On Wednesday lunchtime there was a meeting of the UNISON London Region Pension network at ULU. This is a quarterly training meeting of UNISON member nominated representatives who sit on London Local Government Pension Scheme (LGPS) committees and members who are interested in pension issues. Our guest speaker was Colin Meech, who is the UNISON national officer for its Capital Stewardship Programme.

These are my notes of his presentation:  Colin pointed out that this current government is committed to cutting £85 billion in expenditure during the last 4.5 years. They charged Lord Hutton to find savings in public pension schemes to reduce government debt. Hutton was not responsible for the decision to change pension uprating from the RPI to the CPI index. Which it is estimated will "rob" £85 billon from pensioners in public schemes in the next 15 years.

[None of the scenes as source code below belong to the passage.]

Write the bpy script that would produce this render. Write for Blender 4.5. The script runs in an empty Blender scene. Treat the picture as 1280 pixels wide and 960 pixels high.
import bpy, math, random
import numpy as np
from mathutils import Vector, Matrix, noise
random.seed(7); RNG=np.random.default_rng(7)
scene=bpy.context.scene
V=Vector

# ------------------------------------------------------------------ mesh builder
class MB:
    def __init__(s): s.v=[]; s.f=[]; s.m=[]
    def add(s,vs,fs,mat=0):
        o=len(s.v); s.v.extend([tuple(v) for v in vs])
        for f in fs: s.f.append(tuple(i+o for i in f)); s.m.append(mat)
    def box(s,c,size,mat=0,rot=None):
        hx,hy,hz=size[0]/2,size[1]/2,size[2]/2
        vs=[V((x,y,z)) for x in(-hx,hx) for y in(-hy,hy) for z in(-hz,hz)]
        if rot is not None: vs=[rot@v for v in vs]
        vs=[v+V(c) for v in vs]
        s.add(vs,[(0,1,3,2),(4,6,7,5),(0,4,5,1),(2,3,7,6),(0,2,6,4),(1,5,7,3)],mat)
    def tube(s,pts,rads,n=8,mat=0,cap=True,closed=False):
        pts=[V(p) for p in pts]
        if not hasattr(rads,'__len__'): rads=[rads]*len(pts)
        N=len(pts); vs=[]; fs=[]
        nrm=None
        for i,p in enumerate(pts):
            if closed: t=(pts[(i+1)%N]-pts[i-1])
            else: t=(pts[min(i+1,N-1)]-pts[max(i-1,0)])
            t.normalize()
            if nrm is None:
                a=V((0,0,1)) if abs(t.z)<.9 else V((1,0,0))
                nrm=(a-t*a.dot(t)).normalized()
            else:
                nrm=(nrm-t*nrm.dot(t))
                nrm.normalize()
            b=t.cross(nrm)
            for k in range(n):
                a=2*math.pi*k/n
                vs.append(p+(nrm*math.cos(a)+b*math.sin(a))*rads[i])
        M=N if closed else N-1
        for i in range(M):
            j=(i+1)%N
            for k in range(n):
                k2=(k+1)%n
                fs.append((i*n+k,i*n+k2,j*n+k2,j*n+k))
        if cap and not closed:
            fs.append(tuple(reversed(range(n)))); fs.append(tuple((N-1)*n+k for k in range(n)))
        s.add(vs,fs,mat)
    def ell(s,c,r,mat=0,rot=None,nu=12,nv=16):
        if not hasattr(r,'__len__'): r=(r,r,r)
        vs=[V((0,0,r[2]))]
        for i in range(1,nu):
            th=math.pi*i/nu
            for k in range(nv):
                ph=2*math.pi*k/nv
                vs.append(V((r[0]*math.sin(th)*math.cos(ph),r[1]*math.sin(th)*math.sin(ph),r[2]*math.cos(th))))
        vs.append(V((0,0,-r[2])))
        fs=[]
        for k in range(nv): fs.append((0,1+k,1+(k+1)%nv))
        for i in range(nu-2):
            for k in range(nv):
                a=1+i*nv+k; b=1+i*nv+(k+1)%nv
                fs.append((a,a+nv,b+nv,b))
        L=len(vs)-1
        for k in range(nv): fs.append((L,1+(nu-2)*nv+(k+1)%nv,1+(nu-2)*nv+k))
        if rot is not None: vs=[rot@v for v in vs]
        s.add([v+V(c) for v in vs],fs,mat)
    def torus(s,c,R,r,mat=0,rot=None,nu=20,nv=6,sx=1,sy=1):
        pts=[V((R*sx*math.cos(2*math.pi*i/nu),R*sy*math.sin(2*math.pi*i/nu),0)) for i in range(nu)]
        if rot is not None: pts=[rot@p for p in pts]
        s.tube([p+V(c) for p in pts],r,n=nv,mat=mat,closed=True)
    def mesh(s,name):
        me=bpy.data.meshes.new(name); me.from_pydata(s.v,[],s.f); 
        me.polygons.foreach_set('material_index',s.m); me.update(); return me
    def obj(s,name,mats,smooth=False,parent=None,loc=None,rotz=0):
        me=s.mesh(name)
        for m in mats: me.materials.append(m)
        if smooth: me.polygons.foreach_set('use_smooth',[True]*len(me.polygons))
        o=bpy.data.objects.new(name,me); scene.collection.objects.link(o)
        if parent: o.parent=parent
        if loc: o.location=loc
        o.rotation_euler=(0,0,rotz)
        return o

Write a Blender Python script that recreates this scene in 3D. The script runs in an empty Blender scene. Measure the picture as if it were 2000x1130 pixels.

It is proposed to raise contributions by 3.2% of income (over 50% increase in actual "real money" contributions). In the LGPS they aim to reduce government grant to councils by £900 million over 3 years. However, UNISON has sponsored research by the respected Dutch pension group AGP which found that if the 101 different Council pension schemes which together manage £160 billion in assets were to be merged into 14 it would cuts costs and increase income by a staggering £1.2 billion per year. But if pension contribution are increased by 50% then this could cause masses of members to leave the scheme.

Especially after the years of 0% pay rises ("pay cuts" when you take into account inflation) that Council staff have suffered. If employees leave the scheme because they cannot afford contributions then this will make it even more expensive, lose economices of scale and could lead to the collapse of the scheme. Many will then have to depend on state benefits when they retire.

It does not make sense to put at risk a long established pension scheme for 4 million people, which saves the government untold billions of pounds in benefit claims at risk, to save £300 million per year, when we could earn £1.2 billion by merger?